Thursday, September 3, 2015

Books- Bad Feminist

9/3/15

I have to start by stating the obvious: I am a terrible blogger. All day I have ideas of blog posts running through my head, but beyond time being an issue, I also struggle with the lack of an answer or of hope. I have been reading a ton, and so I am going to start putting some book favorites into posts.

Bad Feminist by Roxanne Gaye because she is a bad-ass who is self-deprecating, funny, accessible and insightful, but she also has a knack for writing about issues without needing to come to any sort of answer. She has a terrific chapter on the kinds of friends women should be to each other and a number of other chapters on race. One chapter in particular is about The Help which I never saw or read.

She confesses that when she thinks about the white author, white screen-play writer and white producer, she thinks "How dare they?" (Gaye 216). She challenges herself to not dismiss the abilities of these white professionals, but there is a difference between being white and black in America and writing this difference is not easy.

A couple of years after The Help came out, our family had read an article called "Oscar loves a white savior" that was published in Salon Magazine. And a couple of weeks after, we went to 42, the movie about Jackie Robinson. As we walked out of the movie with Alex, her boyfriend, Julia and Solana, Alex turned to me and said, "another white savior movie." It took me a moment, and then I realized, she was right. Of course, the real problem is there are so few movies about black people that don't include the white hero.
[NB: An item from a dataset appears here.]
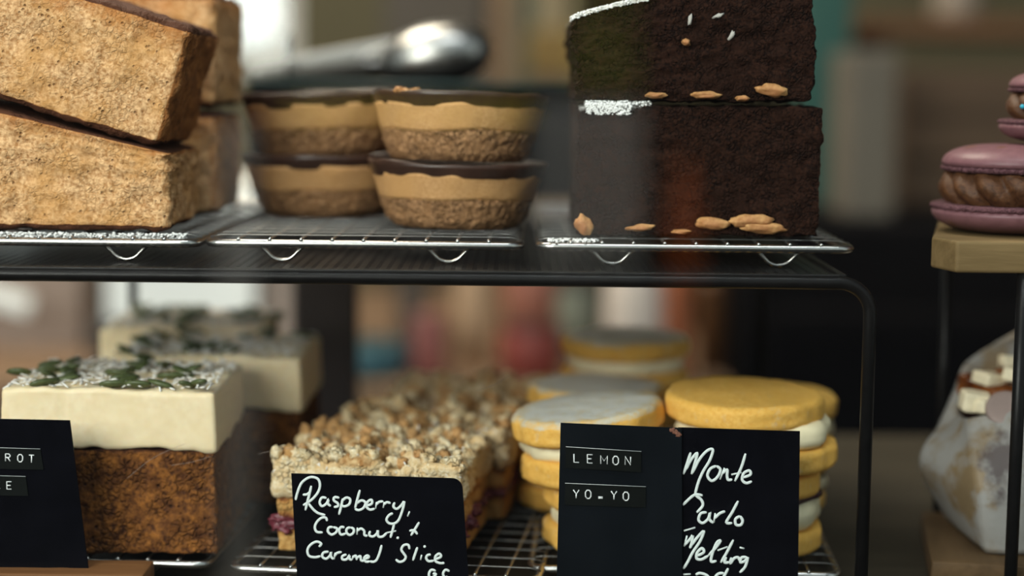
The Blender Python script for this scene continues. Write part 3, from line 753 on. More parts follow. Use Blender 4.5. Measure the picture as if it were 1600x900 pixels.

First, a movie acknowledges the plight of being black in America, and then, instead of focusing on what whites have done to get race relations to this spot, there is a white hero who comes to help the black person or persons pull themselves up by their bootstraps.

There is so much more that Gaye writes about The Help, Djano Unchained, 12 Years a Slave and more, and I think you should read her book. It is in the Barnes and Noble employee recommendations or challenge your thinking section.